Eric: Sometimes you get into a design logjam, where everyone is waiting

for everyone. Just any implementation of one of the subsystems allows

everyone to move forward. Even a dumb implementation of the piece that

fulfilled the contract gets things going.

comment: We had a teaching software implementation where the
“intelligent” part of the interface started out as a random
number
generator. And it was surprising how long people thought there was
something more intelligent and complex was behind it.

Russ: We’ve found out for things like the prototype that it can be hard

to move from the simple prototype, beyond to the more complete system.
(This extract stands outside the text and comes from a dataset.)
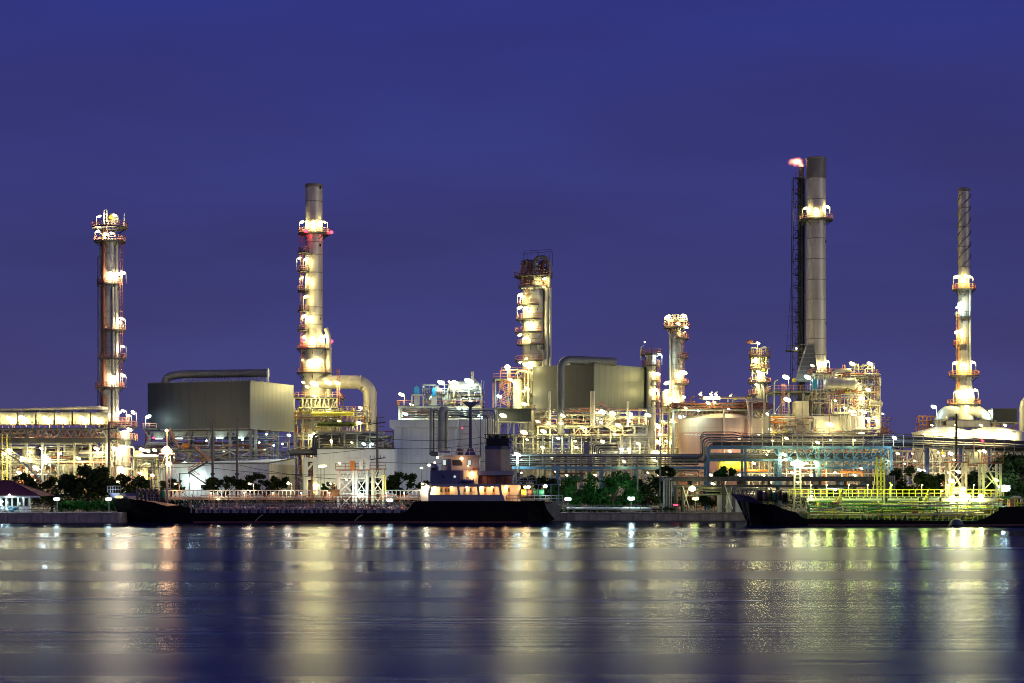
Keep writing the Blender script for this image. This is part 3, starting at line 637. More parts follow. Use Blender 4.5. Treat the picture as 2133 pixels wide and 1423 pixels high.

You need more global organization and structures to support where you

need to end up.

Eric: Obviously a lot of optimization problems require global
reasoning. That just makes sense. Still, the analysis that goes into
doing a thing like having

Chris: (to Russ) When you needed to back out the constraint code to
optimize the packing, did you lose the ability to use the constraints

as pure validation? “Does this solution satisfy…?”

Eric: I think he means, how do you know you’re answer is right?

Chris: Yes, the basis for your tests.

Tim: Some problems are so hard that the ability to prove it optimal is

the same level of difficulty as being able to create the optimal
solution.

John: What you’d do is set some sort of floor.

Eric: Would you have been able to go directly to the final, optimized

solution? Or would the prototype be useful for clarifying the
structure of the system?

Russ: We had a prototype Builder, a complex but low-risk piece of work

in full, where the prototype handed back one of three representative
structures of the types of things we wanted to work on. Having the
prototype helped the rest of the system take shape.

Tim: It helps for more than just the first pass to break the logjam.

Russ: The prototype builder actually lasted much longer than we
expected.

Tim: We had a brute-force temporary optimization module that was just

supposed to keep us developing until we signed the contract with the
optimization engine company. Which never actually happened.